Confusingly, there are two varieties of IDP required by EU countries. One type is governed by the 1949 Geneva Convention on Road Traffic, the other by the 1968 Vienna Convention on Road Traffic.

The older version is needed for Ireland, Spain, Malta and Cyprus, while all other EU countries, plus Norway and Switzerland, recognise the 1968 type.

For a journey from the UK via France to Spain, both varieties of IDP would be essential.

“You may be turned away at the border or face other enforcement action, for example fines, if you don’t have the correct IDP,” says the DfT.

The IDP is available through a limited number of Post Offices, priced at £5.50 for one year.

Will I need to start paying for mobile phone roaming again?

All extra charges for phone calls, texts and internet use on mobile phones within the EU were eliminated in June 2017.

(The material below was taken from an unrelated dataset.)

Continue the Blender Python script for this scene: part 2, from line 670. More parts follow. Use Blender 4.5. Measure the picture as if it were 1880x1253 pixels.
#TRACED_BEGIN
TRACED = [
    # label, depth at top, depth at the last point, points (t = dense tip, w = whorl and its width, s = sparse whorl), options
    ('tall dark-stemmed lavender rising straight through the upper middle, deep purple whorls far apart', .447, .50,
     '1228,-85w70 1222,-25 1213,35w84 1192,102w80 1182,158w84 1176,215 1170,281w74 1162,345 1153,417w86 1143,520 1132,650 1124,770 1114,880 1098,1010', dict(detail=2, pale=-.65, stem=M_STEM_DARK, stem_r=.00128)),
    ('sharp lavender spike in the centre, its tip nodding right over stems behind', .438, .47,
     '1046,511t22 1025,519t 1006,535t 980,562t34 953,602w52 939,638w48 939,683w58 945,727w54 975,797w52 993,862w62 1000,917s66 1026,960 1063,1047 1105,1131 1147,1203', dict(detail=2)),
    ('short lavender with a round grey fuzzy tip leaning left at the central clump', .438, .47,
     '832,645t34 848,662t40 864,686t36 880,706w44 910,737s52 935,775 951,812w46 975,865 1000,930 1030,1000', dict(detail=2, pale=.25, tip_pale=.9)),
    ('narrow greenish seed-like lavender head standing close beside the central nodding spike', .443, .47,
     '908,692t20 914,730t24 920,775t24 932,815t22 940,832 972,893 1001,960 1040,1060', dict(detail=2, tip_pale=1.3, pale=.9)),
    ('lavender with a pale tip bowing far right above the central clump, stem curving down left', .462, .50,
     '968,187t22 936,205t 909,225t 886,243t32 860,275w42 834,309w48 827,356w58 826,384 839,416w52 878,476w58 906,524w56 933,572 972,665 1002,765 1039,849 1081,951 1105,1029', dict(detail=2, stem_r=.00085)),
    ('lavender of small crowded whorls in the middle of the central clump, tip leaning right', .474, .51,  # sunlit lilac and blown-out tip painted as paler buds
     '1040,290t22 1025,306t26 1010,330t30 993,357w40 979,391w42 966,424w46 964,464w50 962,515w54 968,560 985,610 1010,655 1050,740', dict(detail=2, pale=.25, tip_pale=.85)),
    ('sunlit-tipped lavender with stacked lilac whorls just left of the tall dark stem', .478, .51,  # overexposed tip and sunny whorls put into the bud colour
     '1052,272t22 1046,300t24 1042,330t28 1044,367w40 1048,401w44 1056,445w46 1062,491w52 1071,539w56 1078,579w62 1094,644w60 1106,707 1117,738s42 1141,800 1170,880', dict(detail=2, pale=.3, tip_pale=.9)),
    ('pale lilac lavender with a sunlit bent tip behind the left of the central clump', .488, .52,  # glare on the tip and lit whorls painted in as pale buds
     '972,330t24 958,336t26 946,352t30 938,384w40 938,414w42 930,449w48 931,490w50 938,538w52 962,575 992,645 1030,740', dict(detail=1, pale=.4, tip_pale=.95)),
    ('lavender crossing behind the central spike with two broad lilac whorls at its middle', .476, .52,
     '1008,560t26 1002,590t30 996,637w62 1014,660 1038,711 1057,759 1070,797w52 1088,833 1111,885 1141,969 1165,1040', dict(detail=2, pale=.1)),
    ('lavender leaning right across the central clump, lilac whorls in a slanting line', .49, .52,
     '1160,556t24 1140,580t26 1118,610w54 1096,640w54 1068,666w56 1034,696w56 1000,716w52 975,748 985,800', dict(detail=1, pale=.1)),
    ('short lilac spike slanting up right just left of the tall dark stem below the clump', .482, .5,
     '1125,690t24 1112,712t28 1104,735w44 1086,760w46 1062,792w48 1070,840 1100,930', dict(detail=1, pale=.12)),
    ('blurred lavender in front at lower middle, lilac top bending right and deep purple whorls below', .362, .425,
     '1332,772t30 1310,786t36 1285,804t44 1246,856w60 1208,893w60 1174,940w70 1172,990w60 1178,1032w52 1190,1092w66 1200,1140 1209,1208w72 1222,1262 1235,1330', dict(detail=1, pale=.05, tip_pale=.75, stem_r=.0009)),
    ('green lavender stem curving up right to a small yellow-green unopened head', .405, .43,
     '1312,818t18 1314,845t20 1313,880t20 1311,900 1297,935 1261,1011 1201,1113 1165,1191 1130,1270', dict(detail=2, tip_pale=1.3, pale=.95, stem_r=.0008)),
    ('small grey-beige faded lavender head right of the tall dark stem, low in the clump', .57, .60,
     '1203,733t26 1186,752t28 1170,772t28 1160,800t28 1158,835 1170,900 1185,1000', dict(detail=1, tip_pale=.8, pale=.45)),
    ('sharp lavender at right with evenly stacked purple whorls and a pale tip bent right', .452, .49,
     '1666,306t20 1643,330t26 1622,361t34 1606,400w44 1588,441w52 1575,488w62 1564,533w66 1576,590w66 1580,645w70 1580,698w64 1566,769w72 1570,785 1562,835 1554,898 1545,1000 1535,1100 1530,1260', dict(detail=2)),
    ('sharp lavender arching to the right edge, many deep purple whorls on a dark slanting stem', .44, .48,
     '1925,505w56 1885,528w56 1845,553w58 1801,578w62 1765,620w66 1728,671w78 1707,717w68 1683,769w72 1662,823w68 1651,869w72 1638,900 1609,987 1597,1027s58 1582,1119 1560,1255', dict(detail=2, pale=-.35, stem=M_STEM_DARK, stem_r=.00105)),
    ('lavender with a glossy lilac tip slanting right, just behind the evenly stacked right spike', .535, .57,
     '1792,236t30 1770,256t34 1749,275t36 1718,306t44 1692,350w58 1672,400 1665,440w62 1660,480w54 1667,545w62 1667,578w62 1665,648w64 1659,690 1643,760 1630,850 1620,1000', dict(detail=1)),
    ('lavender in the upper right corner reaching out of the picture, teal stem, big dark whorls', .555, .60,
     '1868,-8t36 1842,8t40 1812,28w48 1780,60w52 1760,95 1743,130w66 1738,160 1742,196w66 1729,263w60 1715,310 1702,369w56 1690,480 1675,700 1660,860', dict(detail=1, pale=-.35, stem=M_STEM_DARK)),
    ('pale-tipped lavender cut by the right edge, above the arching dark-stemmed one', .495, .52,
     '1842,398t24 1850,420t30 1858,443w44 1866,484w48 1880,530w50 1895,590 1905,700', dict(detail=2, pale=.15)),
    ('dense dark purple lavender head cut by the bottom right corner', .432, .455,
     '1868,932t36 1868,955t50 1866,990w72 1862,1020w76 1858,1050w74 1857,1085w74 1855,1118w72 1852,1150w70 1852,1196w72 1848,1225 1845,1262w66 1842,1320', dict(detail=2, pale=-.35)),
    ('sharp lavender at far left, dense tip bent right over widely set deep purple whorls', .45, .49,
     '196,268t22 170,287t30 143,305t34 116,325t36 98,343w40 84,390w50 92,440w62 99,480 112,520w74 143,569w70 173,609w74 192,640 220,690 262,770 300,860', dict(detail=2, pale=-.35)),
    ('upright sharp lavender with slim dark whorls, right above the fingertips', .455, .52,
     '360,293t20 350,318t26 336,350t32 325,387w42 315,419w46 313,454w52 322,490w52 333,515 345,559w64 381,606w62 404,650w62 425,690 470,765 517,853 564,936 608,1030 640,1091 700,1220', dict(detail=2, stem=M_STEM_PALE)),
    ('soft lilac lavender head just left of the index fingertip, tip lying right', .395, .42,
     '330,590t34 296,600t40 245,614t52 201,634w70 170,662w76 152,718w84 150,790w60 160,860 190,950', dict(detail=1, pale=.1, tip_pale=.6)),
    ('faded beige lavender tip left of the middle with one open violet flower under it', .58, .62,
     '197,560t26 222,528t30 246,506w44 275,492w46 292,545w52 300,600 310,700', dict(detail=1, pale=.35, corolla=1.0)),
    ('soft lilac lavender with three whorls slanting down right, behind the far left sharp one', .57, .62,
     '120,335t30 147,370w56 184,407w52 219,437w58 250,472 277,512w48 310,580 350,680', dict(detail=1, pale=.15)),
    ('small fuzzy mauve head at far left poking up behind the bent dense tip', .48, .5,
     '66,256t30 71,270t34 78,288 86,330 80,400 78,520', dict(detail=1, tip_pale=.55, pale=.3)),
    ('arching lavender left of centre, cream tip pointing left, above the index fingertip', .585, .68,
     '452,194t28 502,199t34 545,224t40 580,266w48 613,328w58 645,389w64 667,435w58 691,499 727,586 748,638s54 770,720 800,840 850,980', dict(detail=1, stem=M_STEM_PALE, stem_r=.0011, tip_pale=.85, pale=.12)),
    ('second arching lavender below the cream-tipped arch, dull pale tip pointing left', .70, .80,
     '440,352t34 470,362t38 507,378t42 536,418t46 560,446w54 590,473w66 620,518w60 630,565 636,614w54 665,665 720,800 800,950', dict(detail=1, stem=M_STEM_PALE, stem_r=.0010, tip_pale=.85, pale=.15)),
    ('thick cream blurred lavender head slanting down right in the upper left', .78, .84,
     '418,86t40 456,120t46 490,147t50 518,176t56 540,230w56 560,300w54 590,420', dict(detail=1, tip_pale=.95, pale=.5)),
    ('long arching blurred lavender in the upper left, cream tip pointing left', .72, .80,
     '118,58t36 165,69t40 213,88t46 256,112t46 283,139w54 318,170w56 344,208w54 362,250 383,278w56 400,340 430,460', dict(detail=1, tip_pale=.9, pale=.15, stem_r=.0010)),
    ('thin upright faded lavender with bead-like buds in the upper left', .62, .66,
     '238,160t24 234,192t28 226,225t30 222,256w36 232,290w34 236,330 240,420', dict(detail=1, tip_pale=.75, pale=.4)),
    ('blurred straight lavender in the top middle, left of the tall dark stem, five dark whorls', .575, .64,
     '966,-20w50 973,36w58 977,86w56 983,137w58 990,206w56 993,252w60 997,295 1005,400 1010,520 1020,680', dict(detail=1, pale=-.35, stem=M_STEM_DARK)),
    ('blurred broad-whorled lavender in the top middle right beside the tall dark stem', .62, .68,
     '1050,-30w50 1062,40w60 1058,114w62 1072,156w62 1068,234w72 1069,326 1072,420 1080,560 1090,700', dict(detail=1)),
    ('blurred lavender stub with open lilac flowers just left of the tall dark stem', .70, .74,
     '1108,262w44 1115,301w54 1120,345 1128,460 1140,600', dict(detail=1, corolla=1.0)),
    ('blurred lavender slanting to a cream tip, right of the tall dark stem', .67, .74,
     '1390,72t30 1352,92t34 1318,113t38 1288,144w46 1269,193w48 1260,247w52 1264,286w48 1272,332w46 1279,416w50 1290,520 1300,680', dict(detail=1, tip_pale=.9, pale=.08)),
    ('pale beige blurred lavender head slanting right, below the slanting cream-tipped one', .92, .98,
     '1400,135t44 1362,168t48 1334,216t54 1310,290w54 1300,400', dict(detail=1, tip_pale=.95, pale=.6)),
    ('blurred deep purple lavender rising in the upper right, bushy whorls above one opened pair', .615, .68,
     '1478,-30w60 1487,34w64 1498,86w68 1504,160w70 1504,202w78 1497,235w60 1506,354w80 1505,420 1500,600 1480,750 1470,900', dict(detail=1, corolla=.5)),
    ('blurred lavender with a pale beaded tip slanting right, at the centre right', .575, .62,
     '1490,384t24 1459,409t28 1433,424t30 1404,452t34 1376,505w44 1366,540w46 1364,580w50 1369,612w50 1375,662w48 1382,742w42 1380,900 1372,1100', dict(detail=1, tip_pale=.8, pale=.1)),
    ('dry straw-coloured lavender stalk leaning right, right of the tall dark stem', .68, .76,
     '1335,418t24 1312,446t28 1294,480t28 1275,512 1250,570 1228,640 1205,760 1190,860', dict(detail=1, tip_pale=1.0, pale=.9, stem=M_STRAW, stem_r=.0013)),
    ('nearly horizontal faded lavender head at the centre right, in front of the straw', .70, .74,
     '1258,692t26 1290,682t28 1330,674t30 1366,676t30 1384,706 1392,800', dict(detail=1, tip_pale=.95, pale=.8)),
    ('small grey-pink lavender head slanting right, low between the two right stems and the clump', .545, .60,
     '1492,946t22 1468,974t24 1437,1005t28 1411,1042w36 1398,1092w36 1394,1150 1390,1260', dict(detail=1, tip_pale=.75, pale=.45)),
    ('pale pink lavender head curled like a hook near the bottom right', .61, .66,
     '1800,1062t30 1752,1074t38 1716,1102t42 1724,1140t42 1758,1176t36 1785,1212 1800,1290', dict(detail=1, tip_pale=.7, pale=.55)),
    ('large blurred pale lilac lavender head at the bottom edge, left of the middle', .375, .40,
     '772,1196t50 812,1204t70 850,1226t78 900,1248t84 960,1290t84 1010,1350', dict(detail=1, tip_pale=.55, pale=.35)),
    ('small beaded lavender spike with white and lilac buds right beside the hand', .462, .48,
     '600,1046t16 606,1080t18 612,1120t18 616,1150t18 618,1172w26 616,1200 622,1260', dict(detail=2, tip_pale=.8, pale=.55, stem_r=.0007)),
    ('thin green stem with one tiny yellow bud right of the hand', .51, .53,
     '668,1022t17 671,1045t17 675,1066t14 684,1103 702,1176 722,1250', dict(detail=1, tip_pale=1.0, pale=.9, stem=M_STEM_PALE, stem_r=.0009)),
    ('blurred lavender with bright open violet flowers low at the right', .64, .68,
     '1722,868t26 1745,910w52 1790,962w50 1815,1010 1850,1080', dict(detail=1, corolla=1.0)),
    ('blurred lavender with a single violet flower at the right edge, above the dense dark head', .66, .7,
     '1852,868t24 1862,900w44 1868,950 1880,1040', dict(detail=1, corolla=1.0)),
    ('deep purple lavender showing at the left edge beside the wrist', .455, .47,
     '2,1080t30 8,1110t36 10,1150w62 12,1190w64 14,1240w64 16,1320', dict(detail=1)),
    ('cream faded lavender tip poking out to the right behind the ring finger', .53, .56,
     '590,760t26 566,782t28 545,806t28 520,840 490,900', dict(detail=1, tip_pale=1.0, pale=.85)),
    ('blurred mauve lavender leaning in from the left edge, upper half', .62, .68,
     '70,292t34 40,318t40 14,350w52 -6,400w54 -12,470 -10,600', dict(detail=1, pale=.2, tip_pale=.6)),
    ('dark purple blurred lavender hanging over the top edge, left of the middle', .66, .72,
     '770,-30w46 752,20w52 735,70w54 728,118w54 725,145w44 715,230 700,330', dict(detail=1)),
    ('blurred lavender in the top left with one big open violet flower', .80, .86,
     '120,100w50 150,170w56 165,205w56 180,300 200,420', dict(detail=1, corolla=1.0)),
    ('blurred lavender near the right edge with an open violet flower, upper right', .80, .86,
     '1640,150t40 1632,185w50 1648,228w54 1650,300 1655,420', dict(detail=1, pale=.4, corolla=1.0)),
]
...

Once the UK leaves the European Union, those benefits will end. It will be up to mobile-phone providers to decide whether or not to bring back roaming charges for British visitors to Europe and Europeans coming to the UK.

The DCMS says: “Surcharge-free roaming when you travel to the EU could no longer be guaranteed.

“The availability and pricing of mobile roaming in the EU would be a commercial question for the mobile operators.

“This might affect the amount of calls that you can make, texts you can send and data you can consume, including applying limits that are less than the amount available in your bundle when you’re in the UK.”

It adds: “Some mobile operators (3, EE, O2 and Vodafone – which cover over 85 per cent of mobile subscribers) have already said they have no current plans to change their approach to mobile roaming after the UK leaves the EU.”

The department plans to cap charges for data usage while abroad at £45 per month.